Saturday, May 12, 2012

An Omnilingual Bound Oracle

Today is Saturday. Yesterday was Friday. What happened to the stories from yesterday? I promise I didn't forget. It's more like I was busy yesterday and passed out before I could finish them. So that means, today you'll be receiving the short story post, and tomorrow you will receive the post you should have got today. It'll be fun.

Enough with the chit-chat now. Here's what you should look forward to in this post. The more recent story is Frank Cavallo's "The Oracle of Ganymede". The story from an anthology is "Forever Bound" by Joe Haldeman. Last but not least is the classic story. This week it is H. Beam Piper's "Omnilingual". Sit back and enjoy these stories over your weekend.

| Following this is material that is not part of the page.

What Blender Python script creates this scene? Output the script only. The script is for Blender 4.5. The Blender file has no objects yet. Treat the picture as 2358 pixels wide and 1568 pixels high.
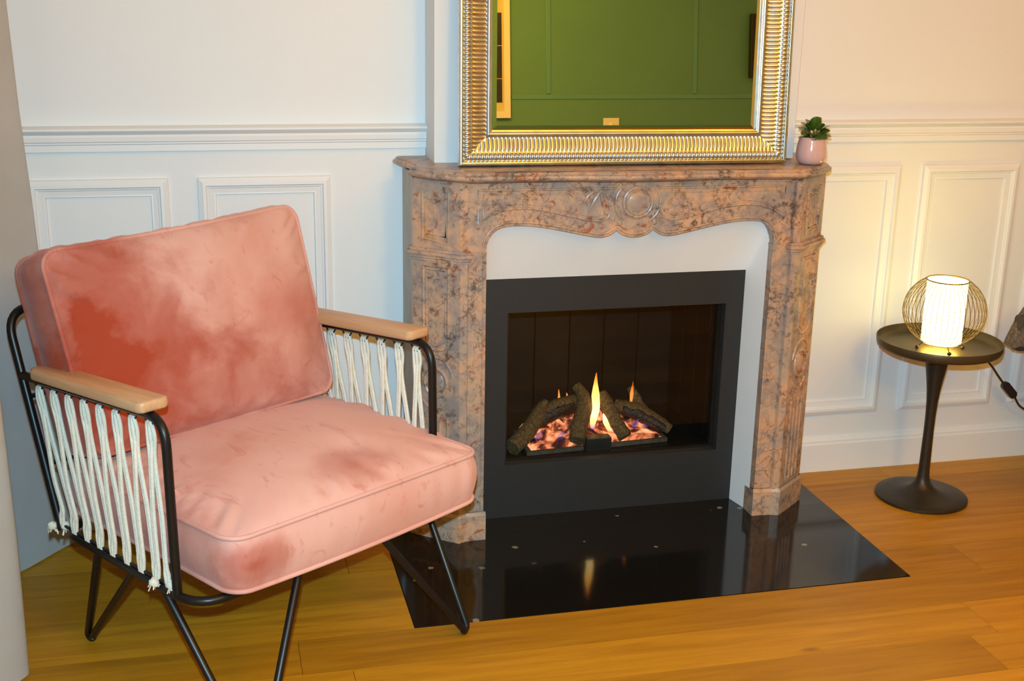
import bpy, bmesh, math, random
from mathutils import Vector, Matrix, noise

random.seed(7)
scene = bpy.context.scene
COL = scene.collection
PI = math.pi

# ------------------------------------------------------------------ camera
IMG_W, IMG_H = 2358, 1568
F_PX = 2844.0
YAW, PITCH, ROLL = 0.24449, 0.28387, 0.01927
CAM_POS = Vector((-0.8121, -3.4237, 1.5250))
fw = Vector((math.sin(YAW) * math.cos(PITCH), math.cos(YAW) * math.cos(PITCH), -math.sin(PITCH)))
r0 = Vector((math.cos(YAW), -math.sin(YAW), 0))
u0 = r0.cross(fw)
rt = r0 * math.cos(ROLL) + u0 * math.sin(ROLL)
up = -r0 * math.sin(ROLL) + u0 * math.cos(ROLL)
cam_data = bpy.data.cameras.new('camera')
cam_data.sensor_width = 36.0
cam_data.lens = F_PX / IMG_W * 36.0
cam_data.clip_start = 0.05
cam = bpy.data.objects.new('camera', cam_data)
COL.objects.link(cam)
cam.matrix_world = Matrix(((rt.x, up.x, -fw.x, CAM_POS.x), (rt.y, up.y, -fw.y, CAM_POS.y), (rt.z, up.z, -fw.z, CAM_POS.z), (0, 0, 0, 1)))
scene.camera = cam

# ------------------------------------------------------------------ world, exposure, room lights
world = bpy.data.worlds.new('world')
scene.world = world
world.use_nodes = True
world.node_tree.nodes['Background'].inputs[0].default_value = (0.01, 0.01, 0.012, 1)
scene.view_settings.view_transform = 'Standard'
scene.view_settings.look = 'None'
scene.view_settings.gamma = 1.0
scene.view_settings.use_curve_mapping = False
scene.view_settings.exposure = 0.0
scene.cycles.caustics_reflective = False
scene.cycles.caustics_refractive = False
scene.cycles.sample_clamp_indirect = 4.0
scene.cycles.max_bounces = 8

def area_light(name, loc, direction, size, power, color, shape='DISK', spread=PI):
    d = bpy.data.lights.new(name, 'AREA')
    d.shape = shape
    d.size = size
    d.energy = power
    d.color = color
    d.spread = spread
    o = bpy.data.objects.new(name, d)
    COL.objects.link(o)
    o.location = loc
    o.rotation_euler = Vector(direction).to_track_quat('-Z', 'Y').to_euler()
    return o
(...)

The Oracle of Ganymede by Frank Cavallo -- Ray Gun Revival
This tale follows a man's quest for love and the lengths to which he will go to procure it. The story doesn't quite live up to the periodical's promise of ray guns with the pew-pew of lasers being shot off at all corners, but it is still a touching piece of fiction, maybe with just a hint of the pew-pew.

Forever Bound by Joe Haldeman -- Warriors (anthology edited by George R.R. Martin and Gardner Dozois)
I have a feeling that this story is set in the same universe as Haldeman's very well-known novel, Forever War. In this story, we follow a new character back on Earth. He never once leaves earth. In fact, that's where all his battles are. These soldiers are not part of the infantry. Rather, they are part of another group of the military who sit in machines and control machines from a distance. How they control the machines, well, I'll let you figure out. It's a pretty interesting experience, and is more or less what the story examines as a whole.

Omnilingual by H. Beam Piper -- Astounding Science Fiction, February 1957
I have to confess something. This one isn't quite so short. You could call it a novella. But it's still worth the read. The story follows Martha Dane and her merry band of archeologists in uncovering the ancient ruins of a Martian city. Many of Martha's colleagues think she is in search of a lost cause: some sort of codex to translate Martian to other languages, much like the Rosetta Stone.